Dahası mevcut Anayasa’nın 139. maddesi ise hakimlik ve savcılık teminatını
öngörmektedir. Yargıya ilişkin bu anayasal hükümler çağdaş demokratik
ülkelerdeki düzenlemelere paralel niteliktedir. Yani her şey demokrasilerde
olması gerektiği gibidir, ama gerçekten öyle midir, değil midir?..
Bence değildir. Yargıyı yöneten, Anayasa’nın 159. maddesi uyarınca Hakimler ve
Savcılar Kurulunda kurul başkanı, yöneticisi adalet bakanıdır. Bu da yetmiyor ki,
Bakan yardımcısı yani müsteşar, kurulun doğal üyesidir. HSK 13 kişiden
oluşmaktadır. Demek oluyor ki, HSK’nın iki üyesi doğal olarak
cumhurbaşkanının, yani sistemin adamı durumundadır. Ayrıca bu kurula partili
cumhurbaşkanı tarafından dört kişi daha üye olarak doğrudan atanmaktadır.
Böylelikle 13 üyenin altısı iktidarın atanmış adamı olmaktadır. Geriye kalan yedi
üyeyi TBMM seçer, deniyor. Bu durumda mevcut Cumhurbaşkanı’nın partisi AK

Parti, Meclis’te çoğunlukta olduğundan dolayı partili cumhurbaşkanı o geriye
kalanyedi üyeden dördünü seçtirme kabiliyetine sahiptir. Böylece iktidarın
bağımsız ve tarafsız olması gereken Hakimler ve Savcılar Kurulu’nda direkt
atanmış 10 üyesi olmaktadır. Bu durumda nerede kalmıştır, yargının
bağımsızlığı ve tarafsızlığı sorarım sizlere?..
Şunu anlatmaya çalışıyorum; İktidarın bizzat oluşturduğu HSK iktidarın istediği
ölçüde gereğini(!) yapmaktadır. Bu durumun lamı cimi yoktur. HSK, hakim ve
savcıların mesleğe kabulü, atama, yükselme, meslekten çıkarma dahil tüm
disiplin işlemleri konusunda tek yetkilidir. HSK, Yargıtay üyelerini belirlemekte,
Bölge Adliye Mahkemesi üye ve daire başkanlarını, Cumhuriyet başsavcıları,
Ağır Ceza Mahkemesi başkanları ve  adalet komisyonu başkanlarını
atamakta, gayet özel ve hassas özelliği olan tüm davalara (!) yargıç
görevlendirebilmekte ya da görevden alabilmektedir.
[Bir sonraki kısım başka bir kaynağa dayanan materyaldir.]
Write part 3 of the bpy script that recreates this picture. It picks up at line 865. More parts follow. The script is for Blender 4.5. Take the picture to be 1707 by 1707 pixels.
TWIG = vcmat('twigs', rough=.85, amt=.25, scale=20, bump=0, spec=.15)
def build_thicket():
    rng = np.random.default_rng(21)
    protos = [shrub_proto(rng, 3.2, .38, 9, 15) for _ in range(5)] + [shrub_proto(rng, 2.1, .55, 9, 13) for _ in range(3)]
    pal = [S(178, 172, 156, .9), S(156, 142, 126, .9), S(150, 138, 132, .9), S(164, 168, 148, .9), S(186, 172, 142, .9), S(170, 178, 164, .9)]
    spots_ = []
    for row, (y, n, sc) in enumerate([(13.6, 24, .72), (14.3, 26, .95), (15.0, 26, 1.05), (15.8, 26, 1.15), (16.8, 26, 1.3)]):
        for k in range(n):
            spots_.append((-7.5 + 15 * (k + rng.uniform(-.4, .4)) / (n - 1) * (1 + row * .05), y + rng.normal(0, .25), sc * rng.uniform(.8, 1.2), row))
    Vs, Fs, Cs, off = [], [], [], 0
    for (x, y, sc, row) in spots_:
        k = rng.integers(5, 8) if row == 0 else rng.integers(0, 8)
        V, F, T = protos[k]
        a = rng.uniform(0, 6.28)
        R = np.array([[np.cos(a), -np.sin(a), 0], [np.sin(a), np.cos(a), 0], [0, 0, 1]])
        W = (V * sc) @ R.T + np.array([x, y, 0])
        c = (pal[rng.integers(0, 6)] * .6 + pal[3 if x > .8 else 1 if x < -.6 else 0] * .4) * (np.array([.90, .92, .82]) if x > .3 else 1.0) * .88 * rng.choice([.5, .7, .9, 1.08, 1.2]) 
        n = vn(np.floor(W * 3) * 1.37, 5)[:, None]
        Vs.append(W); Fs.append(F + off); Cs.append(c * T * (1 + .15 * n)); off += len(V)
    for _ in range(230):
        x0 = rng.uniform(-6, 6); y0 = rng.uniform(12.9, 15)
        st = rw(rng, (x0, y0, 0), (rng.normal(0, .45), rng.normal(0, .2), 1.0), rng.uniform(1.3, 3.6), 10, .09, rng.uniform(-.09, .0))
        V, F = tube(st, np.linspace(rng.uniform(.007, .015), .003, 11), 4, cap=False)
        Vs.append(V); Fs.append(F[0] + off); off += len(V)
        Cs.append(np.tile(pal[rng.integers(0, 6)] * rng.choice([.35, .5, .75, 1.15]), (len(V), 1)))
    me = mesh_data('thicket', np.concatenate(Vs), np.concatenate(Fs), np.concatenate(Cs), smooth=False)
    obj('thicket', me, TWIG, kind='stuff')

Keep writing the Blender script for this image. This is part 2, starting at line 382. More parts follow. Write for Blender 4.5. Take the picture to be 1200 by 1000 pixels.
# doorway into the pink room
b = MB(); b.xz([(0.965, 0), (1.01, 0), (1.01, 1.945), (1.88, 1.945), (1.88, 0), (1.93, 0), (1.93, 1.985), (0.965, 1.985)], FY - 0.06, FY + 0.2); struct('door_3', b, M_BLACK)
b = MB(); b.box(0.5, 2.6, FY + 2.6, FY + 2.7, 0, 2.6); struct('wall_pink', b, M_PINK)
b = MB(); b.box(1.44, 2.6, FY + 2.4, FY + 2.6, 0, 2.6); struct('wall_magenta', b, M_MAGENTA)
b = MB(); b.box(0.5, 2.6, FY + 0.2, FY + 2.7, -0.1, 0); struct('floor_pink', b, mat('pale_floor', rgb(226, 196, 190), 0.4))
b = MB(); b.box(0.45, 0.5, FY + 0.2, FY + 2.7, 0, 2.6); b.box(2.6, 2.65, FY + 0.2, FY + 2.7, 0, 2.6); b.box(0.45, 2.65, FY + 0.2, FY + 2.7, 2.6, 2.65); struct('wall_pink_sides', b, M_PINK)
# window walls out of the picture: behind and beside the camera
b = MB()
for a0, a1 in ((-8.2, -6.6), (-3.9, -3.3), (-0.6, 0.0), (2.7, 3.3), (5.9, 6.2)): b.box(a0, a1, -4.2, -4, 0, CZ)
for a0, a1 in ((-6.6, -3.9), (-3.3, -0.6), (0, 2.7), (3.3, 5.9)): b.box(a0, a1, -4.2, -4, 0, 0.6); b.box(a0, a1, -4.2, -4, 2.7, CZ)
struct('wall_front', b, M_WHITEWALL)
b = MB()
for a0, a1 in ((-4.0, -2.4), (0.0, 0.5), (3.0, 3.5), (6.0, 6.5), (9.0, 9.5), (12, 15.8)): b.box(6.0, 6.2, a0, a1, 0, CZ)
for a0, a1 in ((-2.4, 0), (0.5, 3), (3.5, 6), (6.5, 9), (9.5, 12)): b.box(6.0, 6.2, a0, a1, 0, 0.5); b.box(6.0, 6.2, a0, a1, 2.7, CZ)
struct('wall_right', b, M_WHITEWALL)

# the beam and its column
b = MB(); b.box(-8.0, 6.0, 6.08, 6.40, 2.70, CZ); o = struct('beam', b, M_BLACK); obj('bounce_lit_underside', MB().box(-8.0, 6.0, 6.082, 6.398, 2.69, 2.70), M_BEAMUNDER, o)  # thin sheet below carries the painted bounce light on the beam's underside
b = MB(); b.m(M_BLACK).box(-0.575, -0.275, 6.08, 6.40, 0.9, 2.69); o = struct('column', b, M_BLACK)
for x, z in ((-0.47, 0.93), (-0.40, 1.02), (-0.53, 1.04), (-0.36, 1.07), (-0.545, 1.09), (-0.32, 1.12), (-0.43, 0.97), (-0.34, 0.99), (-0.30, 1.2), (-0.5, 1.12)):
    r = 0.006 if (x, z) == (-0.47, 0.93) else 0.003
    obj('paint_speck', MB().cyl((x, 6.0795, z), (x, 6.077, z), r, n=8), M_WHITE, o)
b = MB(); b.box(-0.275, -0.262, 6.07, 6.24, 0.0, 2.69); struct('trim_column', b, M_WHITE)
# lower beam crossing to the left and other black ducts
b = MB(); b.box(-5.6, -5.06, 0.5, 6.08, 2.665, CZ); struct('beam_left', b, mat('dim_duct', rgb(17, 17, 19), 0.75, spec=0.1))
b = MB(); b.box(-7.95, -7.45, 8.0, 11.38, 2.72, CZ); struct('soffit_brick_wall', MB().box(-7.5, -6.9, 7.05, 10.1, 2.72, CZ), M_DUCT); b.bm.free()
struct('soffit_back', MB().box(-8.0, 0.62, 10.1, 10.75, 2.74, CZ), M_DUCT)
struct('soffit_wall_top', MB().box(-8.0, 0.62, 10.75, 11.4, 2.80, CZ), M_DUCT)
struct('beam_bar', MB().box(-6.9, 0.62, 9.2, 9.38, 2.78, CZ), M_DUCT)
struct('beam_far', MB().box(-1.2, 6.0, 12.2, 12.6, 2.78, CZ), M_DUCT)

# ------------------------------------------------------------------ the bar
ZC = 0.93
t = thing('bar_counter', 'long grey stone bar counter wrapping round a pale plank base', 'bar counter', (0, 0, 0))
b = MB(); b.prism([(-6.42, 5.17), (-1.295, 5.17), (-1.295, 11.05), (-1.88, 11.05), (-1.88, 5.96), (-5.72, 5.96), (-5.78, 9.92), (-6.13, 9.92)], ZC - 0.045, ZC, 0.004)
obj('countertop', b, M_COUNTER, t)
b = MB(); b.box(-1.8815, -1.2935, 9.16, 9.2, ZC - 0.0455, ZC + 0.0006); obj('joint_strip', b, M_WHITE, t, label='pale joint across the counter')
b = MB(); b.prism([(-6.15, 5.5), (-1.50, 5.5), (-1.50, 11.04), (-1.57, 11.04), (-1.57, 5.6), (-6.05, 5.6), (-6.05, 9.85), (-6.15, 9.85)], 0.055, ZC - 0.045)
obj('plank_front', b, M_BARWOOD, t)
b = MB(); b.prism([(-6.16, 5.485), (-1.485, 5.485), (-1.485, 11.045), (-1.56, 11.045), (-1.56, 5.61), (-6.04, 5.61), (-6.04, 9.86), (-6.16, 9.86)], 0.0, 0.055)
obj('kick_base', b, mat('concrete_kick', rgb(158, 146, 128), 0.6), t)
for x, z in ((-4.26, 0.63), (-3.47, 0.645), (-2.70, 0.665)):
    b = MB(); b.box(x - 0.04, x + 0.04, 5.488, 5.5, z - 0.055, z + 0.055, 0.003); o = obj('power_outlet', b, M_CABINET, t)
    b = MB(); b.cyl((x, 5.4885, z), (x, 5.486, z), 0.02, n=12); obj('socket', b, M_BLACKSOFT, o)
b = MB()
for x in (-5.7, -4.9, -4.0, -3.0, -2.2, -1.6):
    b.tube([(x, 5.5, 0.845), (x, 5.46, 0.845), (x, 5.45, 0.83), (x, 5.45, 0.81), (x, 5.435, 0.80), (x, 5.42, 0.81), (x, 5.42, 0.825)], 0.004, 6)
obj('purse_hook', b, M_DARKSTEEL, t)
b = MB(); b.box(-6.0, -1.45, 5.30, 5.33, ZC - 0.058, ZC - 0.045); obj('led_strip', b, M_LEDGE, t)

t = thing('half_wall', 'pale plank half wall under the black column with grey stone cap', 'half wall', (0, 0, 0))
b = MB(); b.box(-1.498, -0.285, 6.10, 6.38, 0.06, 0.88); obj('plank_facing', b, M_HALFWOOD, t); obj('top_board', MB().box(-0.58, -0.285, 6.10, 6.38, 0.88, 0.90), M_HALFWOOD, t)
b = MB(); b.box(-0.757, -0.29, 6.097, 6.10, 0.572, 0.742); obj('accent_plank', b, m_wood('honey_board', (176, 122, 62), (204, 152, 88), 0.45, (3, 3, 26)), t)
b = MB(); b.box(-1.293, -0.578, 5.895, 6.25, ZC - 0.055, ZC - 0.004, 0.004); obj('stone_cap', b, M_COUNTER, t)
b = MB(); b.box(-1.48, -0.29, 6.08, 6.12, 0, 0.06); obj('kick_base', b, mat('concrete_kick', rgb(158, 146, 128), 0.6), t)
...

Aslında tüm bu işlerin
atayanların liderliğinde yapıldığını varsayabilirsiniz!.
Allah aşkına şu hiyerarşiye bir bakın, sonra bir daha düşünün o zaman bana hak
vereceksiniz; Partili cumhurbaşkanı, HSK, Yargıtay, Bölge Adliye Mahkemeleri,
Yerel mahkemeler, Başsavcılıklar.
Bu yazının yazılmasında telefon ederek görüşlerini aldığım 9-10 yıl önce emekli
olmuş şimdi Ankara’da yaşayan eki bir Hakim dostum, ağabeyim bana konuya
ilişkin şu değerlendirmeyi yaptı; Bu hiyerarşik yapı içerisinde yapılan
görevlendirmeler büyük ölçüde tek tip olarak yani standart prosedüre göre
yapılır, ayrıkotu göremezsiniz!.
Öyle zannediyorum ki; bugünlerde örneğin yaptığı itiraf niteliğindeki
açıklamaları sonrasında yargı bir türlü neden harekete geçmiyor, ya da
şarkıcı Gülşen’in tutuklanmasına yol açan  olayda ‘neden hukuka aykırı işlem
ve karar veriliyor’ gibi sorularının yanıtı, eğer gerçeği gerçekten aramak
istiyorsanız bu hiyerarşik yapı içinde durmaktadır!.
Meselenin bence özü şuraya dayanmaktadır; 2017’deki halkoylaması
sonrasında yeni oluşturulan sistem gereği Partili cumhurbaşkanı tarafından
tasarlanmış olan bir yargı sistemi vardır. Derin siyasi bölünme ve kutuplaşmanın
yaşandığı ülkemizde partili cumhurbaşkanınca seçilen üyelerin oluşturduğu bu
HSK ile hukuk devleti, yargı bağımsızlığı, adaleti ve hukuk güvenliğini sağlamak
neredeyse olanaksız hale gelmiştir. NOKTA!.